I submit here that Mbeki’s complicity is more inexcusable because his persistence in downplaying the tragic situation in Zimbabwe and sending out the wrong message about the perpetrators of the atrocities to the rest of Africa and the world at large, has allowed a less complex problem that would have been resolved a long time ago, to steadily escalate under his watch.

If I were a prosecutor in the trial of the perpetrators of the mass murders in Zimbabwe, I would regard Mbeki as an accessory to the crimes through his blatant aiding and abetting of the Mugabe regime.

A thread running through the unnecessary loss of lives and the untold suffering of the people of Zimbabwe over the last eight years is Mbeki’s collusion with the government, which he has displayed each time different stakeholders have been determined to take the bull by the horns so as to end the crisis.

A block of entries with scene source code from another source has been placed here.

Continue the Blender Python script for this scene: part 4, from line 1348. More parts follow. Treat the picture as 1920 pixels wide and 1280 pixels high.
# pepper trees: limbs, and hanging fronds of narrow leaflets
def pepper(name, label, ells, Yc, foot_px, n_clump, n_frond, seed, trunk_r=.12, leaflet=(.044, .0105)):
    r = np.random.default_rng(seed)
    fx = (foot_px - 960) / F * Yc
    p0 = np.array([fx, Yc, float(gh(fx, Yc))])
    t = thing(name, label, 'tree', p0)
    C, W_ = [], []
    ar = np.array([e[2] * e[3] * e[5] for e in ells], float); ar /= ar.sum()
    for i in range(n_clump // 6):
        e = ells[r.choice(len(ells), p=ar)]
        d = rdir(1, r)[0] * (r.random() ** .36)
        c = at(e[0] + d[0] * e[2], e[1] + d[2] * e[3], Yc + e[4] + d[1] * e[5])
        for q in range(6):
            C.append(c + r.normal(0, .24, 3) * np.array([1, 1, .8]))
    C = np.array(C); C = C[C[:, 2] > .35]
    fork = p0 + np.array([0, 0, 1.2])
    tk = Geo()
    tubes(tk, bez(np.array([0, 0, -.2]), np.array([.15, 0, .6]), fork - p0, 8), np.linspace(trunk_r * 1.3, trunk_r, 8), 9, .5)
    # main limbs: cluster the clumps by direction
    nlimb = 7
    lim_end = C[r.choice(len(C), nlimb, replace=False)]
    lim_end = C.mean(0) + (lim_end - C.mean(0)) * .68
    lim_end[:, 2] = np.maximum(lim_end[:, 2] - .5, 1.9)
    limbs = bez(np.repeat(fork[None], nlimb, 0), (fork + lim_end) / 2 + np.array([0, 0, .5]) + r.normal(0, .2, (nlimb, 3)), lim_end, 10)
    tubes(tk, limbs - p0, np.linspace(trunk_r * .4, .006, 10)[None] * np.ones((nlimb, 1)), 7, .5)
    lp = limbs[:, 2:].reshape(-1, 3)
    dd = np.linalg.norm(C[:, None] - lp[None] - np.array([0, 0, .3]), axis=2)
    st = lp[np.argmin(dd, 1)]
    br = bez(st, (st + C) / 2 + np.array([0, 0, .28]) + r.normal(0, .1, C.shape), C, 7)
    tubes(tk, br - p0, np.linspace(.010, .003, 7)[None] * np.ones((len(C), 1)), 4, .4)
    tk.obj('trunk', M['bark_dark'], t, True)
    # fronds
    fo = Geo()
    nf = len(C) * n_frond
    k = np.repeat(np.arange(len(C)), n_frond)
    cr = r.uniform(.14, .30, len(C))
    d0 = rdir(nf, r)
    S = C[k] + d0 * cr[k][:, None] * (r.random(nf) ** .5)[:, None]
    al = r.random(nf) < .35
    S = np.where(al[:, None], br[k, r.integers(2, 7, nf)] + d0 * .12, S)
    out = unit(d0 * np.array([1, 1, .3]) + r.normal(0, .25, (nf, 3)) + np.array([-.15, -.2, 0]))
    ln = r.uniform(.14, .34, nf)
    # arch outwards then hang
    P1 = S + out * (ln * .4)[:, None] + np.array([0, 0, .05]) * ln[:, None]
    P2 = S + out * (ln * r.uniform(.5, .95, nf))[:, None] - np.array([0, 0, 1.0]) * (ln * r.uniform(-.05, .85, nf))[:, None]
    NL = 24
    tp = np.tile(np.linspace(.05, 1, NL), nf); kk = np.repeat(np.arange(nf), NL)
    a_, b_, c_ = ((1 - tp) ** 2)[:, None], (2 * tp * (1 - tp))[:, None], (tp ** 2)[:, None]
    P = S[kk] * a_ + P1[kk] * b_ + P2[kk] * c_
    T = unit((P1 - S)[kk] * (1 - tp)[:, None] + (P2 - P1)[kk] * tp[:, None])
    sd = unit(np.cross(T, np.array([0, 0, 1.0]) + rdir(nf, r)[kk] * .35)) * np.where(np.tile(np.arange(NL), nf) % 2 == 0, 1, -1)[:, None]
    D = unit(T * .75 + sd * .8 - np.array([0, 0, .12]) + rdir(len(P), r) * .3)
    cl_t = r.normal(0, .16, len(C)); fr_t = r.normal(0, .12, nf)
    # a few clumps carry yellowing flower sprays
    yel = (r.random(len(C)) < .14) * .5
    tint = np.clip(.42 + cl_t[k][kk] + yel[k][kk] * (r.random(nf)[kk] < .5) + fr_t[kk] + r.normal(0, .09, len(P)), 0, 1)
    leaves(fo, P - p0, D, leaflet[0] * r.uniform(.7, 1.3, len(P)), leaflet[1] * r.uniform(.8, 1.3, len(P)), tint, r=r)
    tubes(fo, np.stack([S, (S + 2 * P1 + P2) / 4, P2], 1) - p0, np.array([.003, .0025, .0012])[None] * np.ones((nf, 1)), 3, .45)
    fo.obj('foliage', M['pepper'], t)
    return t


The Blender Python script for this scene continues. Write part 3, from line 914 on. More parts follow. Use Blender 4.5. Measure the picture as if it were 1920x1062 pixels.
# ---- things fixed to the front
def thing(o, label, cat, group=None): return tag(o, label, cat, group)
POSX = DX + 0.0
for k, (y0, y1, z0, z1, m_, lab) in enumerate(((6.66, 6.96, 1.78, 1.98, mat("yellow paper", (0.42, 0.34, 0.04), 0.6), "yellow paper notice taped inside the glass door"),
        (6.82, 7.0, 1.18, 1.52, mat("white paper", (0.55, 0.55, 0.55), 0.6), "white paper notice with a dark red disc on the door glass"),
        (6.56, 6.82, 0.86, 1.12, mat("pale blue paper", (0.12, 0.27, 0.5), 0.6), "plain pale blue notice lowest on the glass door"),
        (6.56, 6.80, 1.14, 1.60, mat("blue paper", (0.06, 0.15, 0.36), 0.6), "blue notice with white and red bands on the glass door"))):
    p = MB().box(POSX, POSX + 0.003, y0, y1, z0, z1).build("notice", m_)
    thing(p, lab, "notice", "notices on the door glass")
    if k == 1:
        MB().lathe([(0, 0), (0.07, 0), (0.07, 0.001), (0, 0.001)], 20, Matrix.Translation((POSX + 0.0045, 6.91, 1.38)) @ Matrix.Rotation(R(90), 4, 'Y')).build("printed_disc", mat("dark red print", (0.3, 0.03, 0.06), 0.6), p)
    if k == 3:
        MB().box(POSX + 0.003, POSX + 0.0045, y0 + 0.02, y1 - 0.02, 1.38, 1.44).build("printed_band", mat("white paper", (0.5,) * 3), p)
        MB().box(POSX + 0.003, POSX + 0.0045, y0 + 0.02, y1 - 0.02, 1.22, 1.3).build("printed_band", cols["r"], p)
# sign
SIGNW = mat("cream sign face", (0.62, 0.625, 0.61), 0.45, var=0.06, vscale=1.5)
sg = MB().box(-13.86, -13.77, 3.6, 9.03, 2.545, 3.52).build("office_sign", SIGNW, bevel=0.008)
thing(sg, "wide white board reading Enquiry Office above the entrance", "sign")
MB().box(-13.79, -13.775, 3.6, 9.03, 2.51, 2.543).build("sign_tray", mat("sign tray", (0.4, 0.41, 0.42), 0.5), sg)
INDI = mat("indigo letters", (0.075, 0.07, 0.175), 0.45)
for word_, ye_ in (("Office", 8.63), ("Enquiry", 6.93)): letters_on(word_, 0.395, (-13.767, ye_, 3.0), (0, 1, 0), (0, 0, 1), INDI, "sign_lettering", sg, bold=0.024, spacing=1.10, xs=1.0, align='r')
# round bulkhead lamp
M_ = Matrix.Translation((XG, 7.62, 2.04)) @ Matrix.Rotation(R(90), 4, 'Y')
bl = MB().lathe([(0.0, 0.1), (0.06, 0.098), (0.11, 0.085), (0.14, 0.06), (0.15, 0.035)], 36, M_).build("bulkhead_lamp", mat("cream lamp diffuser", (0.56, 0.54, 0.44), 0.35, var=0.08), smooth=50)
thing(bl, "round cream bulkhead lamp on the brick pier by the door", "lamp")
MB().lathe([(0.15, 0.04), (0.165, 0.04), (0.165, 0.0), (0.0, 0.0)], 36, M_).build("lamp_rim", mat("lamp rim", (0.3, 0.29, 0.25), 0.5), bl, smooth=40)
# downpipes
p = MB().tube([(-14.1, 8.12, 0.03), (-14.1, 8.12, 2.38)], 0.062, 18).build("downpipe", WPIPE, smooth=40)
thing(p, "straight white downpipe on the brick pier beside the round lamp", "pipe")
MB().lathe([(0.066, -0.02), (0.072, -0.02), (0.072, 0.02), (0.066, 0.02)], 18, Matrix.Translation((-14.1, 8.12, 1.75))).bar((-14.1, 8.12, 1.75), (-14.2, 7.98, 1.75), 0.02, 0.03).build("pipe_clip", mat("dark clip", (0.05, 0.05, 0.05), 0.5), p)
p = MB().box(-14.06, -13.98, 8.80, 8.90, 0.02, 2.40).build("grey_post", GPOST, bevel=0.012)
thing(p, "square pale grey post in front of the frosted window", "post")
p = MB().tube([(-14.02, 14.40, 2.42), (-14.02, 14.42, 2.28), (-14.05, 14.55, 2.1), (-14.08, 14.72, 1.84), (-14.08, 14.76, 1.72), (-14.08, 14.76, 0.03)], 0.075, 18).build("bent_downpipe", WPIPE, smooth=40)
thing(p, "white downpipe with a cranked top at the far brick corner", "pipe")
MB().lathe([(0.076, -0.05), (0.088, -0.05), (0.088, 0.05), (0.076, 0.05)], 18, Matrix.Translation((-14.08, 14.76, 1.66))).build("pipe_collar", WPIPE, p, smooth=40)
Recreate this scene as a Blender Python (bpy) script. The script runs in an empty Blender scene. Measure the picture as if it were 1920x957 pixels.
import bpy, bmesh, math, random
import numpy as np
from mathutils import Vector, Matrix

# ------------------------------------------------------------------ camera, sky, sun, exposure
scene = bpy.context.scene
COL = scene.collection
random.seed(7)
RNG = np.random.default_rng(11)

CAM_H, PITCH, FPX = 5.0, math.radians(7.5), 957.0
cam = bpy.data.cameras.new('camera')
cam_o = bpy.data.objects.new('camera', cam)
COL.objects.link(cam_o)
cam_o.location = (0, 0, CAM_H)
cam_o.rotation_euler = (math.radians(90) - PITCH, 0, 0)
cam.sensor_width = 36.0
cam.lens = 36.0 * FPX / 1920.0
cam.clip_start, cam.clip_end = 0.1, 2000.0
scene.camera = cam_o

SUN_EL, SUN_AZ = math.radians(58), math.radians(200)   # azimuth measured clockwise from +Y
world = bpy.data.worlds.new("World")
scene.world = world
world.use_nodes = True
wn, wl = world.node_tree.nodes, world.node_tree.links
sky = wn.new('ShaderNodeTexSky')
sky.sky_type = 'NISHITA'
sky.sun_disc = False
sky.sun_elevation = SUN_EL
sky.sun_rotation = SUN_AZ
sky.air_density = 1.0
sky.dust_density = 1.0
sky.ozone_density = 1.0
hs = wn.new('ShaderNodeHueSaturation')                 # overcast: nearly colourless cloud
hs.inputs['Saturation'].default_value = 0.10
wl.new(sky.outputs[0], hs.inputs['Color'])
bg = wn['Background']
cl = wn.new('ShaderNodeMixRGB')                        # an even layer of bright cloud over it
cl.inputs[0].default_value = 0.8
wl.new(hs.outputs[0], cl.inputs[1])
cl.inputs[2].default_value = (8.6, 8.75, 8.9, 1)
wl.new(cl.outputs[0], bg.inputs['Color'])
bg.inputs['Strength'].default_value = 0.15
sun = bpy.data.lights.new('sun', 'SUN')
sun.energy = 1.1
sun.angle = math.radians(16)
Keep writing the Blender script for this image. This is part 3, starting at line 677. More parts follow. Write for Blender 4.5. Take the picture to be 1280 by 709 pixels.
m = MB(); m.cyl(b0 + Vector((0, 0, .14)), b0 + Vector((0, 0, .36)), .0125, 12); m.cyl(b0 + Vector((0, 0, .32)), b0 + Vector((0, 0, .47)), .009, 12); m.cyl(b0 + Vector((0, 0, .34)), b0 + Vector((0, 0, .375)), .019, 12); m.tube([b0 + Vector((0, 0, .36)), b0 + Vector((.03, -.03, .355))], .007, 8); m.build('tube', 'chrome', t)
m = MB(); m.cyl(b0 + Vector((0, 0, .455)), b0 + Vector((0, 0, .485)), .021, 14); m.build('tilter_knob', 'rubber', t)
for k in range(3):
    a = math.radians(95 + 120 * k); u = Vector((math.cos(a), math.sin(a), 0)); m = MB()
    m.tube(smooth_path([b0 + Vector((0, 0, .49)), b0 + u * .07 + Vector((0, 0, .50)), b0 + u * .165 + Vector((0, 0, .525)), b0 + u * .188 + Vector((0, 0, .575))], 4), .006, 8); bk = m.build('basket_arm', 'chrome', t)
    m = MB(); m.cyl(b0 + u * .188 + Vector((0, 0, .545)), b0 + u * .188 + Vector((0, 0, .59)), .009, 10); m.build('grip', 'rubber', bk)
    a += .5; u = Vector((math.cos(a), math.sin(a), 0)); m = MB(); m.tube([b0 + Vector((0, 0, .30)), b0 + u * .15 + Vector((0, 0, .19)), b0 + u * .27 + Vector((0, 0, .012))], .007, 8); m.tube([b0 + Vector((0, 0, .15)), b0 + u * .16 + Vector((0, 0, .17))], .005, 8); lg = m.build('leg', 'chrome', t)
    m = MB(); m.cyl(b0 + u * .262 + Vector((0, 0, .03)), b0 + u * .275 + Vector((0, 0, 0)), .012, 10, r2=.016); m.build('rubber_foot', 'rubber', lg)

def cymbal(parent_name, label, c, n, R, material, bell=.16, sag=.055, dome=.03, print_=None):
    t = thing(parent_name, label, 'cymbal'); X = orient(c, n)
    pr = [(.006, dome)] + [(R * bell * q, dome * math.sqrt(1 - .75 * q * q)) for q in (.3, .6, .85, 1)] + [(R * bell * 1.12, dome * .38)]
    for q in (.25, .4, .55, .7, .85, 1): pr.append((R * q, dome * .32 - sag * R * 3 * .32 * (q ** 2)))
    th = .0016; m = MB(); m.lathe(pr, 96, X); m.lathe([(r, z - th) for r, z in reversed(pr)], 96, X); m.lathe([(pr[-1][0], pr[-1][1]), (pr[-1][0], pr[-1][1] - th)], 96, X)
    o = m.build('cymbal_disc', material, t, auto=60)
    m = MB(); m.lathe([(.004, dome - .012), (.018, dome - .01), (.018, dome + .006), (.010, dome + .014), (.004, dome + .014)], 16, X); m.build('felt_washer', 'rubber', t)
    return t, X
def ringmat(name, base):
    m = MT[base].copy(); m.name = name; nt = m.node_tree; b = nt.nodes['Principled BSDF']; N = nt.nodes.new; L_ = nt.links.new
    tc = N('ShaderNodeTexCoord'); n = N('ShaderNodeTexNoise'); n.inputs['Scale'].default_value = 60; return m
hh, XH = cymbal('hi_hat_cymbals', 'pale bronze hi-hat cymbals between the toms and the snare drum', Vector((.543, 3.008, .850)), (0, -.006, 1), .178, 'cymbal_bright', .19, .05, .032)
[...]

The South African president’s theatrics have included throwing tantrums at the Commonwealth Heads of Government Meeting (CHOGM) in Abuja in 2004 when he fought like a lioness defending its cubs to oppose Zimbabwe’s continued suspension from the club and at the United Nations, African Union and Southern African Development Community summits where he has persistently thwarted any attempts to place the Zimbabwean problem on the agenda.

To enable his friends in Harare to buy more time, Mbeki has fended off fellow African and world leaders with endless claims of "imminent” breakthroughs resulting from his mediation efforts, which have never materialized.

The South African leader has never cared about the human dimensions of the Mugabe regime’s tyranny and has sought to view the situation purely at an academic level as though it were a mathematical problem or laboratory experiment.

He has never felt outraged by the fact that opposition supporters, small babies and women being randomly killed and maimed are defenceless flesh and blood people being pitted against the might of the state.

The more than 100 Zimbabweans killed so far in the retributive violence unleashed by the Mugabe regime in the aftermath of the March 29 presidential election and the June 27 run -off need not have lost their lives if Mbeki had not misled the world with his declaration that there is no crisis in Zimbabwe.

But even now that the crisis can no longer be concealed following the AU summit in Egypt, Mbeki is still doing his utmost to prolong human suffering in Zimbabwe by opposing moves by the UN and the G8 to take tougher measures against the Mugabe regime, which is openly waging a genocidal war against the populace.